Last Friday, TSLA filed a final prospectus with the SEC, indicating that it is selling up to 3.099 million new shares of common stock (including underwriters’ over-allotment) at $242 a share.   This will net the company close to three-quarters of a billion dollars, which it needs to fund ambitious expansion plans–the Gigafactory to make batteries the chief among them.

I presume the precipitous decline of TSLA shares over the past ten days or so was triggered by underwriters soliciting indications of interest in this offering from hedge funds and other institutional investors.  Two bullish signs:  the offering was initially pitched as being 2.1 million shares, but raised to 2.7 million on Friday (not counting the underwriters’ allotment, which will have been bumped up as well).  As I’m writing this prior to Monday’s open, TSLA shares are trading at around $255 each.

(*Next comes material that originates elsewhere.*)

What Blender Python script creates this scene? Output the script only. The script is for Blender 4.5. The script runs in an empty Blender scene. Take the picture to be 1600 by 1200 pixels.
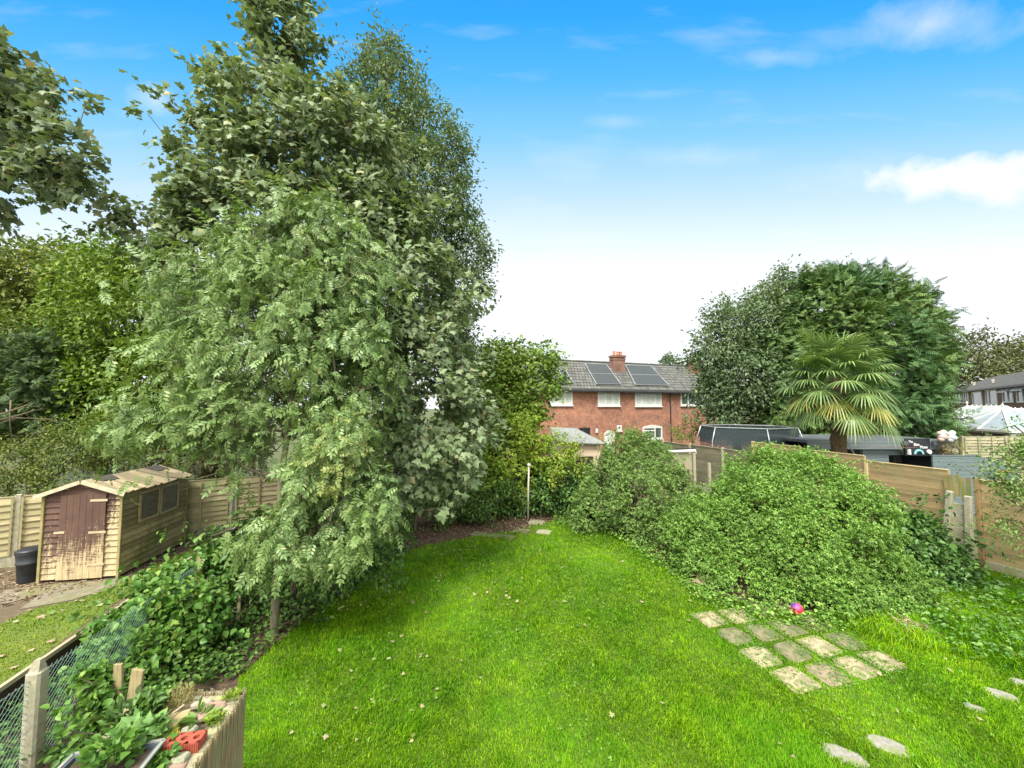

my thoughts, (somewhat) randomly presented

  1.  TSLA made what I consider a firm-transforming offering of $3 billion in convertible bonds (at a conversion price of $350 (!!!) a share) last year.  This says something about how professional fixed income investors feel about the attractiveness of straight bonds.  More important for TSLA, the successful offering took talk of building the Gigafactory out of the realm of fantasy and placed it solidly into reality.
  2. The automobile world has changed significantly over the past year, with the plunge in oil prices and the rise of ride-sharing services like Uber.  The former may mess up the economics of electic vehicles; the latter calls into question the highly operationally leveraged corporate structure of traditional car companies (translation into English:  if they need to run at, say, 80% of plant capacity to break even, will that be possible if Millennials en masse use Uber instead of buying a car themselves.  Will the car industry be a replay of the current commodities debacle).
  3. My guess is that these shifts: (i) increase TSLA’s attractiveness to stock market investors vs. conventional car companies, and (ii) make Teslas relatively more attractive abroad, where petroleum products are more expensive than in the US.
  4. It seemed clear to me from the outset that the 2014 bond offering didn’t totally solve TSLA’s need for capital.  Another offering had to happen in 2015.  I’d expected more bonds.  Why stock instead?  Market etiquette says that a new offering should be at a higher price–here meaning a higher conversion price–than previous ones (otherwise last year’s buyers look like idiots).  Also, potential lenders periodically want companies to prove that they still have enthusiastic equity backers.  This is a combination of lenders not wanting financial leverage to be too high, their not wanting to be the only ones holding the bag if things go sour, and their knowledge that bonds are going to be under pressure as interest rates begin to rise.
  5. Last year’s offering signaled a near-term top for TSLA shares.   My instinct is to think that this offering establishes a near-term bottom.  I own a small position in the stock, however, so I may have an interest in thinking this is the case.